Hay Festival #6: NoViolet Bulawayo and Meike Ziervogel

The last of my blatherings on Hay Festival 2013; I’ve saved the heart-breakers until last.

NoViolet Bulawayo

NoViolet Bulawayo: Revisiting and celebrating her childhood in Zimbabwe.

NoViolet Bulawayo and Meike Ziervogel both delve into national traumas in their recent novels and both do so through a child’s point of view. On the final day at Hay I attended their emotionally charged event, which was introduced by Gaby Wood.

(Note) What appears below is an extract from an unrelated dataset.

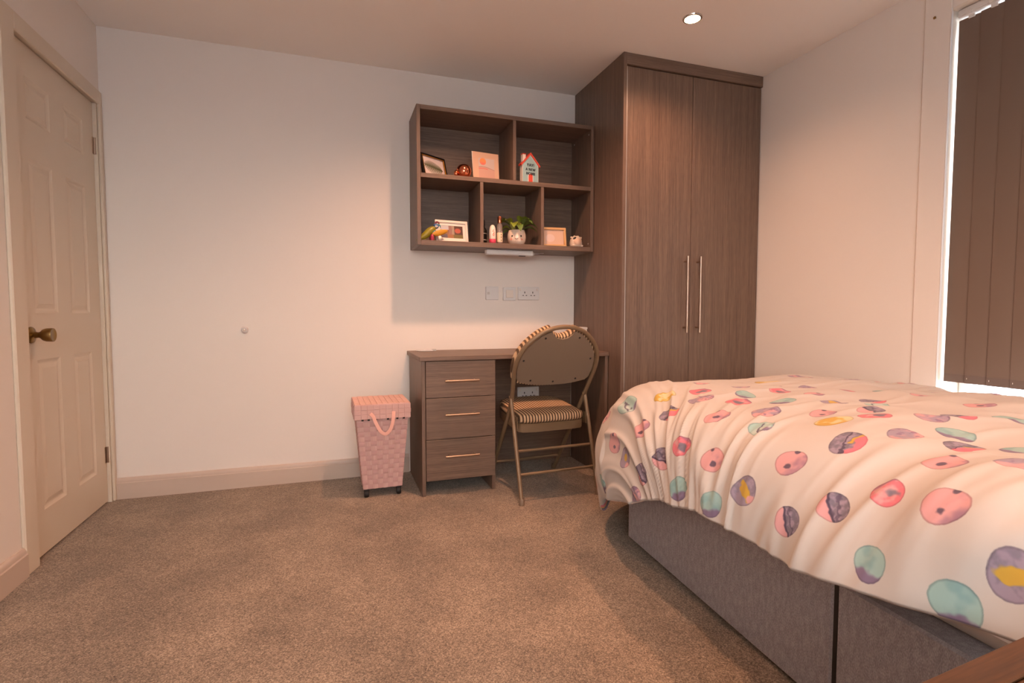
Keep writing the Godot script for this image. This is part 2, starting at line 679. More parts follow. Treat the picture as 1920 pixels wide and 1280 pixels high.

In NoViolet Bulawayo’s We Need New Names, 10-year-old Darling lives in a shanty named Paradise and, through her eyes, we glimpse the turmoil of Zimbabwe’s recent history. According to the author, ‘A child’s eye view depoliticises events and suspends my own belief. You have to tone it down; readers can easily be put off. But it was also fun because it allowed me to return to my childhood. It was a celebration.’

NoViolet was born in Tsholotsho a year after Zimbabwe gained independence from British colonial rule. When she was 18, her aunt was able to bring NoViolet to Michigan. In 2011, she won the Caine Prize for African Writing.

We Need New Names (Chatto & Windus) was inspired by ‘the lost decade from 2000 when everything crashed due to the failure of leadership,’ said NoViolet. ‘Children of the post-1980 generation were called the born-frees. That dream was shattered. I’ve just been back to Zimbabwe for the first time in 13 years and I saw a generation that has never known normality.’

NoViolet read Chapter 10 the Hay audience – How They Left. Just two pages long  – heart-breaking stuff. Here’s a short extract:

When things fall apart, the children of the land scurry and scatter like birds escaping a burning sky. They flee their own wretched land so their hunger may be pacified in foreign lands, their tears wiped away in strange lands, the wounds of their despair bandaged in faraway lands, their blistered prayers muttered in the darkness of queer lands.

The novel is semi-autobiographical and NoViolet told the audience she’d set out to ‘demystify the American dream.’

Meike Ziervogel

Meike Ziervogel ran away from the ‘immense deadness’ in post-war Germany.

Meike Ziervogel delved further back in time. Magda is a portrayal of Magda Goebbels, wife of Hitler’s propaganda minister Joseph Goebbels. She is infamous for murdering her six children and committing suicide in Hitler’s Berlin bunker. The novel looks closely at Magda’s ‘destructive’ relationship with her mother.

‘She’s been turned into a monster and people want to leave her as that. By demonizing her we make her irrelevant… I think she was highly deluded and could not cope with her insecurities.’

Magda Goebbels, said Meike, had been in love with a leading Zionist. She learned Hebrew, but he left her to marry a Jewess. ‘Magda fell for very charismatic powerful men and she wanted them to fulfill her dreams.’

What would have happened if Magda had not murdered her children, the author asked? She suggested the children would have shared her own experience of the post-war years. ‘I grew up without any mention of the war… My parents and grandparents helped rebuild Germany but they never looked back emotionally.’ And she later explained, ‘I literally ran away from Germany after high school. I had to get away from this immense deadness.  The child’s voice in my novel allows me to come to terms with that deadness without analyzing it. I can analyze now, but I can’t explain the feeling.’

Meike Ziervogel has written four novels but Magda is the first to be published (by Salt). She lives in London and set up Peirene Press, which specializes in contemporary European novellas in English translation.

noviolet signing

A nice cuppa tea for NoViolet.

‘My job as a novelist is to forget the facts, to go really deep and find the emotional charge.’ Throughout the novel, Magda’s voice is narrated in third person whereas the other characters are first person narratives.

Gaby Woods asked both authors about writing in a second language. According to Meike Ziervogel: ‘My first two novels were written in German and then reworked in English. Magda was conceived in German – it was raw – and I used English to get that artistic distance. I like English with the verb at the beginning instead of at the end. It helps you to stay with the action.’

And NoViolet Bulawayo: ‘I try to post snippets in Ndebele. But the kids are speaking something weird now, a mix; the authentic language is under threat.’

Future writing projects?

NoViolet: ‘I’m working on a collection of AIDS stories – things that matter, and I’ve experienced in my own family. There’s a silence. We pin in down to other sicknesses so I’m trying to address that.’

Meike: ‘I’m working on a story about love between a mature couple whose children have grown up. It’s always about love.’

And on that up-note I shall shelve my notebooks from Hay Festival 2013. If you didn’t make it to Hay this year, I hope these postings will allow you to blag that you did.